TSOP receivers are very finicky about the signal they receive. It must be at the specified frequency ± a few percent. It must also be modulated. If you produce a steady 38KHz, it will initially recognize it, then ignore it. You must produce bursts of a specific range of length followed by gaps of a specific range of lengths. The datasheet will give these figures.

So you cannot just use the raw output of the TSOP as an on off signal. The simplest way to accomplish that is to send repeating bursts with the specified gap. The receiver then sees a signal that is a square wave with a specific duty cycle (ration of on time to period). So the simplest way to implement the receiver would be to trigger a monostable that is slightly longer than the period of the signal (not the carrier). So if you put out a 100uS pulse followed by a 100uS gap, you would set the monostable at say 300uS. Then it would turn on when the first pulse was detected and off 200uS after the last pulse is detected.

Exactly what receiver are you using? Can you link to a datasheet?

Bob

 

[hevans1944]

As per usual, it looks like @CABBAGE either gave up, since he didn't get the immediate answer he wanted here, or went on to post his questions in other forums. The Adafruit website has some interesting projects and parts for sale that are used to implement a modulated 38 kHz carrier IR remote control system.

As @BobK noted, the raw unprocessed output of the TSOP IR receiver is not useful for control purposes all by itself. Typically a microprocessor sorts things out, but by transmitting a known, fixed duty-cycle pulse train from, say, a handheld TV IR remote control, this signal could be used with a re-triggerable one-shot multivibrator to detect the occurrence of said pulse train, as @BobK described. An oscilloscope would be useful during the initial setup of such a circuit.

Considering how "simple" it is to interface and program a PIC microcontroller, I would choose the PIC alternative. Your mileage (or kilometers) may differ. Some research and study required.

 

[TCSC47]

Not exactly what the OP asked for but if they are simply experimenting an IR or optical audio link can be good fun. I made a system like this many years ago and it worked very well. The only thing I would change in the circuit below is to have the Tx driven by an op amp with the facility to bias on the TX IR LEDs a little bit to move them a bit further into a linearish part of their characteristics. And as Harald says, if you start off with visible LEDs you can see that at least something is coming out of the Tx LEDs.
https://www.electronicshub.org/simple-ir-audio-link-circuit/

 

[hevans1944]

Not exactly what the OP asked for...

The OP was "experimenting" with a receiver designed to demodulate a 38 kHz PWM pulse train, which is the type of signal typically produced by common hand-held IR remote controls. Why modulate at 38 kHz? Because the ambient environment is full of infrared radiation that would interfere with an un-modulated IR control signal, such as your simple audio transmitter/receiver schematic shows.

Modulation adds information to the infrared signal that allows it to be distinguished and separated from the ambient infrared radiation by the TSOP IR receiver.

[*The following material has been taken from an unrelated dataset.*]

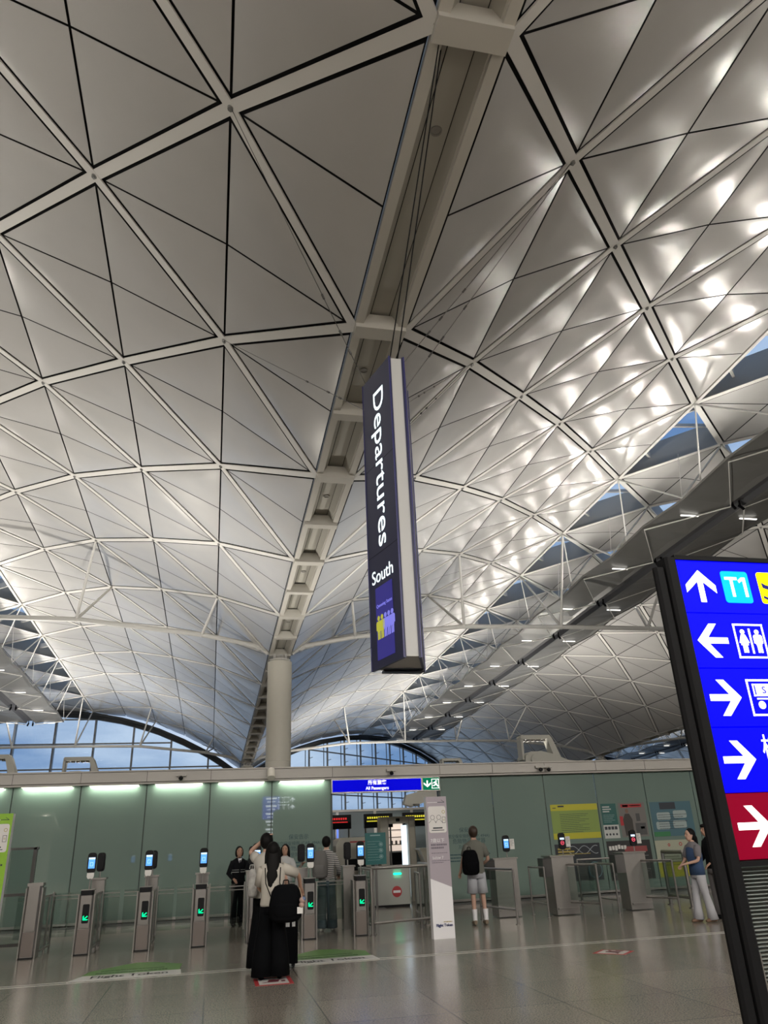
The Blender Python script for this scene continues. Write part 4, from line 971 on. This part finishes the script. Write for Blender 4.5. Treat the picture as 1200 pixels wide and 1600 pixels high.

The pulse-width modulation allows encoding different command functions for the remote control. The raw data output from the receiver (the PWM signal) is normally processed with a microprocessor or microcontroller to determine which command is being sent by the hand-held IR remote transmitter. Unfortunately, the OP refused to consider using a microprocessor or microcontroller to solve their "problem" and abandoned this thread.

Your simple audio IR transmitter/receiver would benefit from a modulation scheme, too. I have a pair of stereo IR headphones that allow me to listen to television without disturbing my wife (and others) by turning the TV volume too high. I haven't investigated how they do it, but the two stereo channels are somehow transmitted and then separated. There is just one "transmitter" with dimly visible red/ir LEDs and two "receivers," one for each ear. Audio quality is just so-so, but adequate for most TV viewing. There is some sort of "quieting" circuit because if I leave the room while wearing the IR headset the sound vanishes. I have a corded headset for "high fidelity" listening, although my hearing is no longer in the category of high fidelity without a lot of boost for both low frequencies and high frequencies.

Anyhoo, this thread is dead, but if you want to start another one based on audio transmission via an IR LED, that would be interesting. It might even be possible to re-purpose a TSOP receiver module to accept audio modulation, instead of digital signals, and somehow recover the audio. Bear in mind that the maximum carrier frequency is limited by the frequency response of your IR detector. A high-speed infrared PIN detector is already integrated into the TSOP receiver module, but you might want to explore using your own separate IR sensor driving whatever electronics is appropriate for your modulation scheme. This sort of thing lends itself well to laser communications too of course... it just takes somewhat more skill.